İlim adamları toplumların nefesleridir. Toplumların ömrü bu nefeslerin gücüne bağlıdır. Bundan dolayıdır ki onlar gittikten sonra toplumlar oksijen tüpüne muhtaç olacak kadar nefessiz kaldılar. Zira milletlerin en parlak dönemleri sadece iyi idarecilere sahip oldukları dönemler değil, iyi alimlere de sahip çıktıkları dönemlerdir. Alimlerine sahip çıkmayanlarsa alemlerin elinde oyuncak olmuşlardır. Tarih bize mütefekkirini tokatlayan idarelerin ayakta, milletlerinde hayatta kalamadığını göstermektedir. Yine milletlerin hak sultanları öldüğünde döktükleri gözyaşlarının, halk sultanları öldüğünde döktüklerinden daha fazla olduğunu biliyoruz.

İlim adamları her devirde toplumların ışıklarıdır. yüzlerce yıl idarecilere deniz feneri görevini yapmışlardır. Bu fenerden yararlanabilenler yollarına devam etmişler yararlanamayanlarsa dağılıp gitmişlerdir. Bu ışıkların aydınlatma mesafesi yüzlerce yıl öteleri de kuşatmaktadır. Geçmişten ışık alamayanlar geleceğe de ışık veremezler. Onlar hem toplumlarına ışık, hem de vicdanlarına ses olmuşlardır.

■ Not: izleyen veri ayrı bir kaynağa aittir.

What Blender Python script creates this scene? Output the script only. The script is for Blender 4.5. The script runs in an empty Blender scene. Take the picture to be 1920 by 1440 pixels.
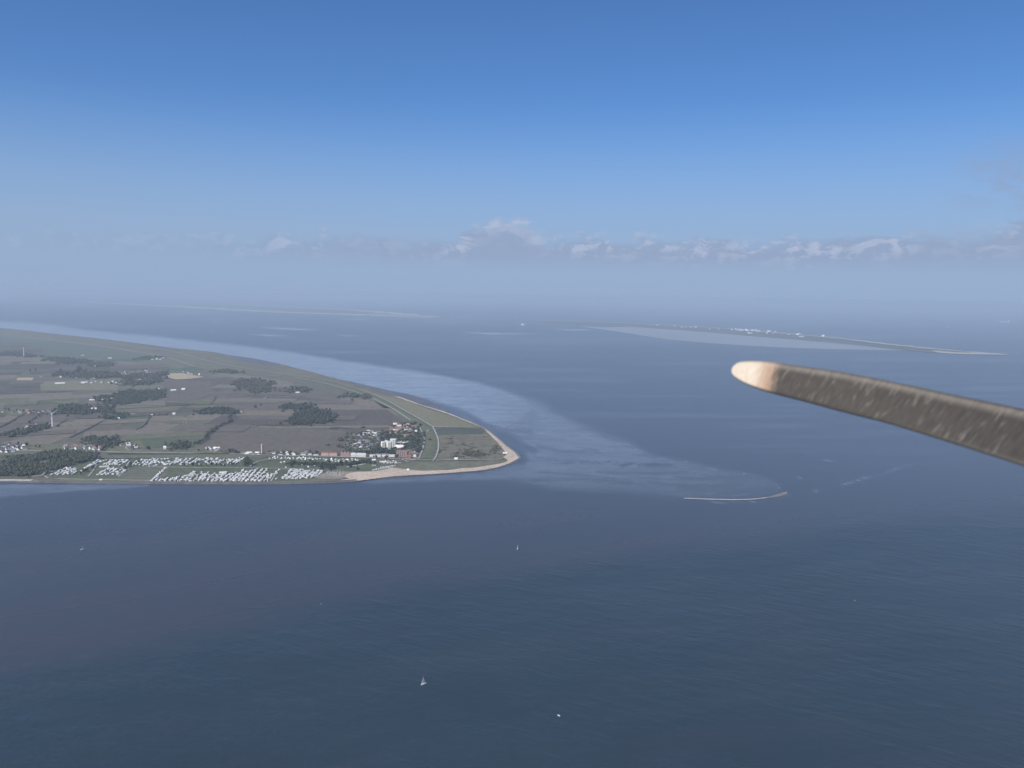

Günümüzde cüzdan seslerinin vicdan seslerini bastırdığını görüyor ve üzülüyoruz. İlim adamlarından yeterli derecede faydalanamıyor günübirlik meselelerle zaman tüketiyoruz. Bu salt bugün için değil yarın içinde önemli bir kayıptır. Kaybolan birçok şeyin telafisi mümkün olabilir fakat bu kaybın telafisi mümkün değildir. İlim adamı da ne pahasına olursa olsun sahip olduğu kimliği taşımaya gayret göstermelidir.

 
Toplam blog
: 574
: 922
Kayıt tarihi
: 09.08.06
 
 

Samsun Yazarlar Derneği (Kurucu) Başkanı. 12 kitabı neşredildi. Türk Güreşinin Sembol ismi Yaşar ..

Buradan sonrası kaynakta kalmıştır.